Sunday, March 11, 2007

What do those terms in physician recruiter ads really mean?

After speaking to physician recruiters and responding to their emails for over 7 years I realize that one of the challenges of becoming a physician recruiter must consist in re-learning English and adopting "recruiter speak", a different version of English, where words assume different meanings. To help you translate "recruiter speak" into everyday English, I am listing a few typical recruiter phrases below - and explain what they really mean:

“At no cost to you”……………………so they want you to believe, but if not you, who else is going to pay? The cost of recruitment will be paid by the employer, who has already factored it in into your "cost", into the overhead that is attributable to you. Rest assured that the recruitment costs will be silently deducted from your salary - and most likely you will never be told.

“We help you with your resume”……something which is occasionally advertised, but somehow never happens. No one ever helped me, not even with feedback such as "this or that is good / not good". The only, really only feedback in all those years was “your CV is just fine”. Once I submitted it to a professional CV writer it changed drastically – for the better. All the recruiters I asked for help with my CV did not respond to the request.

“We help you with your interview”. Nope, has not happened for me in all those years. And physician recruiters actually could help candidates in a meaningful way. They could reveal to the candidate what the true requirements of the employers are, what they are really looking for, what they need and what they do not need or want. Not a single recruiter told me any information of this kind. All the “help” I received was “Dr.
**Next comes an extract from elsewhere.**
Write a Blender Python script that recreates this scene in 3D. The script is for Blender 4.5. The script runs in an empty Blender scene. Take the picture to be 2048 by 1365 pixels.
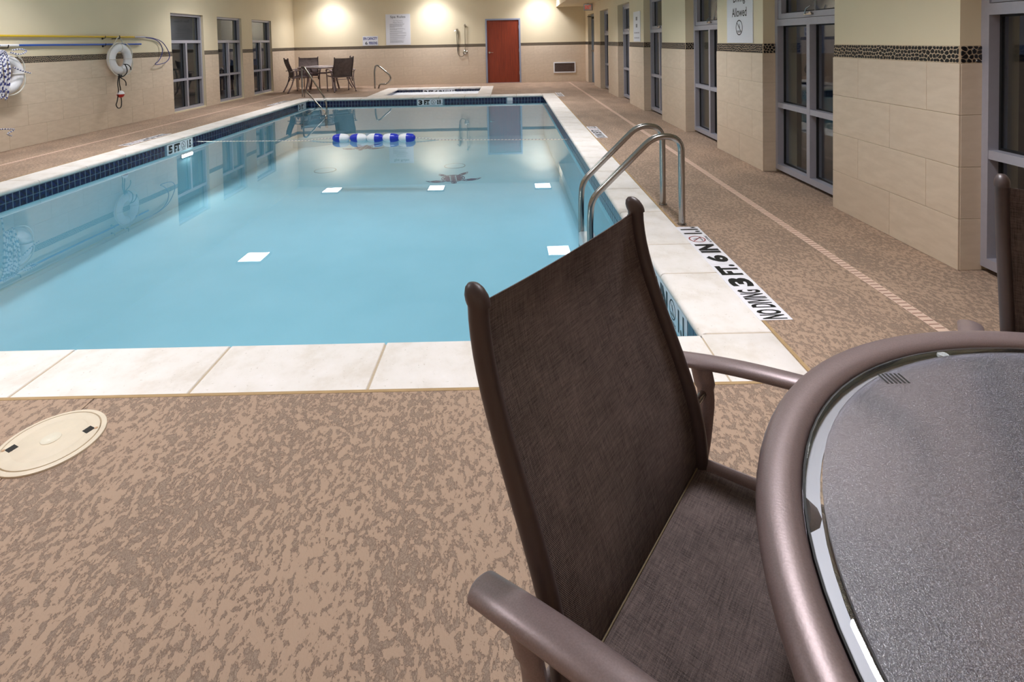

Soandso is waiting for your call, let me know how it went”. They are salespeople, not advisors, they are not in the business of helping you, they are simply selling you an "opportunity".

“We screen our candidates” ………if you have a pulse and a license, you have passed the screening test. Well, well, well…an older colleague of mine had tremendous difficulties personally and financially after a divorce and lost his license in Massachusetts since he was unable to pay the abusive malpractice insurance of 70,000. He needed to leave the state. He was over 60, teeth in bad repair, a very long time since residency training, no particular honors, awards etc. He posted a profile on "physicianwork.com" and within two days had received 60 responses from recruiters who were only too happy to “help him find a job”. My colleague was overjoyed that recruiters apparently did not care about his age or drawbacks. This is another proof that recruiters simply work on closing a deal and getting the money, no matter with whom. They are not selective about candidates and they are not selective about practices. They take what they can get. It’s all sales, sales, sales. Remember, for a recruiter you are a meal ticket, or a 20K check, however you want to see it.

“We screen our practices”…………nobody, but absolutely nobody screened my practice when I was hiring. When I was looking for a candidate, recruiters asked me about 4 or 5 questions about my practice, nobody came to visit me or see the practice. If you show willingness to pay, you have passed the screening.

"We match perfect candidates with perfect practices" I think that prefect candidates do not need recruiters, they are approached by employers directly, they have a good network and find their jobs that way or they create their own jobs (a few of my colleagues at Harvard did that). So, perfect candidates do not need a recruiter. Should you truly need a recruiter to find a job, then there might be something suboptimal about your CV, about your past or even about you! At least you do not know the best job search techniques, as described in my blog and as offered by “TheDoctorJob.com “ or “Doccafe.com”.

Oh, and “perfect practices” are not commonly located in Podunk. Whereas a significant portion of recruiter “opportunities” are located in Podunk. Physician recruiters have to describe the locations of their practices in some way that masks the lack of attractiveness. And so, locations of practices are mostly described as “Close enough to” - followed by the name of the city where you wish you could find a job.

Recruiters seem to get these impressions of "close enough" by looking at a cheap, small globes, where New York and Philadelphia actually seem to touch each other. In reality, once you personally are in an area described as "close enough to" you realize it is a long, long drive of usually one and a half to two hours to the city you wish you had a job.

The other common description of practice location is “Easy access to”. Again a grandiose euphemism. It means you drive for 20 minutes through winding streets and forests, over hills, through little villages to the Interstate ramp, and then you take another “easy ride” lasting 60 minutes to the city you wish you lived in.
Another common location is described as “Easy access to city A, city B and city C”. Wow, access to three cities! in reality this is even worse: the location of the practice is in the dead middle between these three cities, outside of the suburban areas of all three cities, outside of the range of all three commuter transport systems, in a nowhere land, in an area not belonging to any of the three cities, where nobody really wants to live if they can avoid it - which is exactly the reason recruiters get the task of luring you into that area.

Physician recruiters may cite driving distances to the city you wish you had a job. They may write “30 minutes from” = oh yes, but those thirty minutes always seem to be clocked at 4 AM on a Sunday morning in a state police cruiser with blue lights flashing and driving well above any legal speed limit. At least double the time for a realistic estimate!

Always remember what a former recruiter said: “The function of recruiters is to fill the less desirable jobs”.

Before you answer that recruiter call, think: “Do I want a less desirable job?”